— BEGIN —

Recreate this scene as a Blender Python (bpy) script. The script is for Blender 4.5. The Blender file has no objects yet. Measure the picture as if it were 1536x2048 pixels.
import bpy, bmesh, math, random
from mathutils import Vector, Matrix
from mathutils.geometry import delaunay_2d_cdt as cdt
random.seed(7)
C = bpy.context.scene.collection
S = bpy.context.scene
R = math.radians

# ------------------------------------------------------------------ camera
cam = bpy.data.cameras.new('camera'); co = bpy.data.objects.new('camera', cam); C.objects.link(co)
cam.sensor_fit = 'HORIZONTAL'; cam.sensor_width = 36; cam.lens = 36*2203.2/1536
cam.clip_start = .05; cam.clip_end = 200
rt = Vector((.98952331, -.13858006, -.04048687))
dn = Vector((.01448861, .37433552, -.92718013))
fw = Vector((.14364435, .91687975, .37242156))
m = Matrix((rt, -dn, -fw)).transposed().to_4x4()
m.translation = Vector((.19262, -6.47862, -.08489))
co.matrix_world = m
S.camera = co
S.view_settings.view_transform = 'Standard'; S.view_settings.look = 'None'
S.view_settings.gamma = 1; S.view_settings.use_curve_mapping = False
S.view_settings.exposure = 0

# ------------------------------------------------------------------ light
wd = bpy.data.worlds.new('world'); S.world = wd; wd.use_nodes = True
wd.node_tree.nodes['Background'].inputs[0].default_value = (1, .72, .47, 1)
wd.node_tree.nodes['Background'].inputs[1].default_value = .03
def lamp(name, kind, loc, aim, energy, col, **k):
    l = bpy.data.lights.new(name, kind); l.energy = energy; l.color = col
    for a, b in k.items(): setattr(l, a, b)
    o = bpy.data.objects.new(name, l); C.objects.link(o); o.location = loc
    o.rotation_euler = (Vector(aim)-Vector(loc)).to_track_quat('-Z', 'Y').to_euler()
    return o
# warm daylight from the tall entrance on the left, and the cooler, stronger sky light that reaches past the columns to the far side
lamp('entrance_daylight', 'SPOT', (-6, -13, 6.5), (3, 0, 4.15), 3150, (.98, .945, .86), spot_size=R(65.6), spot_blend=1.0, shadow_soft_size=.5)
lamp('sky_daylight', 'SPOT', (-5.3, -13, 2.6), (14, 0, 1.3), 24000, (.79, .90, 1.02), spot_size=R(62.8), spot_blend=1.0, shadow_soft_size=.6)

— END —

§ **WHAT YOU WILL DO**:
Reproduce exactly, please, only the lines from the start of the data above to the line that contains "S.view_settings.exposure = 0", with both ends kept.

§ **ANSWER**:
Recreate this scene as a Blender Python (bpy) script. The script is for Blender 4.5. The Blender file has no objects yet. Measure the picture as if it were 1536x2048 pixels.
import bpy, bmesh, math, random
from mathutils import Vector, Matrix
from mathutils.geometry import delaunay_2d_cdt as cdt
random.seed(7)
C = bpy.context.scene.collection
S = bpy.context.scene
R = math.radians

# ------------------------------------------------------------------ camera
cam = bpy.data.cameras.new('camera'); co = bpy.data.objects.new('camera', cam); C.objects.link(co)
cam.sensor_fit = 'HORIZONTAL'; cam.sensor_width = 36; cam.lens = 36*2203.2/1536
cam.clip_start = .05; cam.clip_end = 200
rt = Vector((.98952331, -.13858006, -.04048687))
dn = Vector((.01448861, .37433552, -.92718013))
fw = Vector((.14364435, .91687975, .37242156))
m = Matrix((rt, -dn, -fw)).transposed().to_4x4()
m.translation = Vector((.19262, -6.47862, -.08489))
co.matrix_world = m
S.camera = co
S.view_settings.view_transform = 'Standard'; S.view_settings.look = 'None'
S.view_settings.gamma = 1; S.view_settings.use_curve_mapping = False
S.view_settings.exposure = 0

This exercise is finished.